The huge public interest in such visualizations means scientific information is being made much more accessible to users, he says. Meteorological radar data and satellite images have long been available online, but Google Earth is allowing the agencies that provide them, such as the US National Oceanic and Atmospheric Administration (NOAA), to make the data more useful and user friendly.

Real-time weather information can now be displayed in Google Earth alongside the landmarks and routes in which the general public is interested, says Valliappa Lakshmanan, a NOAA researcher at the University of Oklahoma, Norman. People can use Google Earth to ask: “How far is the rain core from the route that I will take this afternoon? Is it near grandma's house?” Such detail is possible because the resolution of forecast data is now as good as 1 km, updated every 120 seconds.

The value of scientific data increases the more you can link it to information that the user already considers important, says Lakshmanan. “Scientists should take this opportunity to use GIS to present their scientific results in a way that users can easily tie to other data sources.”

Nowhere is this more true than in the environmental sciences.
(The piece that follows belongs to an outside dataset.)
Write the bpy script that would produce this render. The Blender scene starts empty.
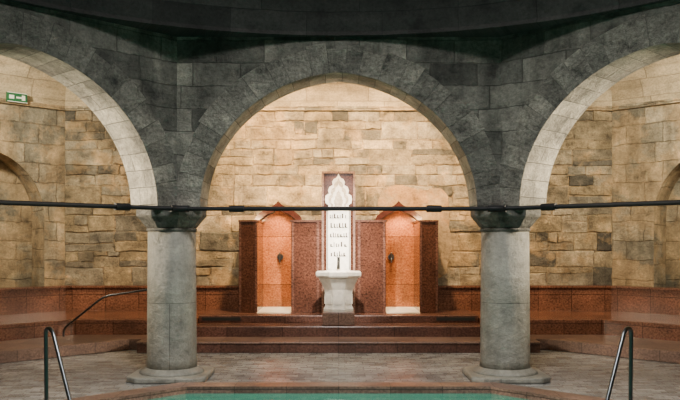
import bpy, math, random
from mathutils import Vector, Matrix
random.seed(7)
C0=Vector((0,5,0))
T8=math.tan(math.pi/8)

# ---------------- helpers ----------------
def link(o): bpy.context.scene.collection.objects.link(o); return o
def mesh_obj(name,verts,faces,mat=None,uvs=None,cols=None,smooth=False,parent=None):
    me=bpy.data.meshes.new(name); me.from_pydata([tuple(v) for v in verts],[],faces)
    if uvs is not None:
        uv=me.uv_layers.new(name="UVMap"); k=0
        for f in uvs:
            for c in f: uv.data[k].uv=c; k+=1
    if cols is not None:
        ca=me.color_attributes.new("blk",'FLOAT_COLOR','CORNER'); k=0
        for f,c in zip(faces,cols):
            for _ in f: ca.data[k].color=(c,c,c,1); k+=1
    if smooth:
        for p in me.polygons: p.use_smooth=True
    me.update()
    o=bpy.data.objects.new(name,me); link(o)
    if mat: me.materials.append(mat)
    if parent: o.parent=parent
    return o
def empty(name,loc=(0,0,0)):
    e=bpy.data.objects.new(name,None); e.location=loc; link(e); e.empty_display_size=.1; return e
class MB:
    """mesh builder with world-metre uvs"""
    def __init__(s): s.v=[];s.f=[];s.uv=[];s.c=[]
    def quad(s,pts,uv=None,c=.5):
        b=len(s.v); s.v+= [Vector(p) for p in pts]; s.f.append(tuple(range(b,b+len(pts))))
        if uv is None:
            p=[Vector(q) for q in pts]; n=(p[1]-p[0]).cross(p[2]-p[0])
            if n.length<1e-9: n=(p[2]-p[0]).cross(p[-1]-p[0])
            if n.length>0:n.normalize()
            if abs(n.z)>.8: uv=[(q.x,q.y) for q in p]
            else:
                t=Vector((-n.y,n.x,0)); 
                if t.length<1e-6: t=Vector((1,0,0))
                t.normalize(); uv=[(q.dot(t),q.z) for q in p]
        s.uv.append(uv); s.c.append(c)
    def box(s,x0,x1,y0,y1,z0,z1,c=.5,M=None):
        P=[Vector((x,y,z)) for z in (z0,z1) for y in (y0,y1) for x in (x0,x1)]
        if M: P=[M@p for p in P]
        for q in ((0,2,3,1),(4,5,7,6),(0,1,5,4),(2,6,7,3),(0,4,6,2),(1,3,7,5)): s.quad([P[i] for i in q],c=c)
    def prism(s,pts,z0,z1,c=.5,M=None):
        lo=[Vector((p[0],p[1],z0)) for p in pts]; hi=[Vector((p[0],p[1],z1)) for p in pts]
        if M: lo=[M@p for p in lo]; hi=[M@p for p in hi]
        s.quad(hi,c=c); s.quad(lo[::-1],c=c); n=len(pts)
        for i in range(n):
            j=(i+1)%n; s.quad([lo[i],lo[j],hi[j],hi[i]],c=c)
    def obj(s,name,mat,parent=None,smooth=False,merge=False):
        o=mesh_obj(name,s.v,s.f,mat,s.uv,s.c,smooth,parent)
        if merge:
            import bmesh
            bm=bmesh.new(); bm.from_mesh(o.data); bmesh.ops.remove_doubles(bm,verts=bm.verts,dist=1e-4); bm.to_mesh(o.data); bm.free()
        return o
def bevel(o,w=.01,seg=2):
    m=o.modifiers.new("bev",'BEVEL'); m.width=w; m.segments=seg; m.limit_method='ANGLE'; return o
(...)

One of the traditional roles of GIS has been to provide data to support decision-making. And environmental groups that have discovered GIS are starting to use it to change the balance of power in public debates. As more citizens become concerned about their local environment, easy-to-use virtual globes will facilitate the communication of spatial information between stakeholders and government agencies.

Back in Greenland, Born and Pedersen hope to be able to record the effects of climate change on the spread of sea ice and on their tagged walruses. If the ice continues to recede in the Davis Strait, as it has for the past two decades, they will be able to monitor its immediate impact on walrus feeding grounds. Is it too much to hope that, in future, the same approach to sharing data will help us decide what to do about global climate change?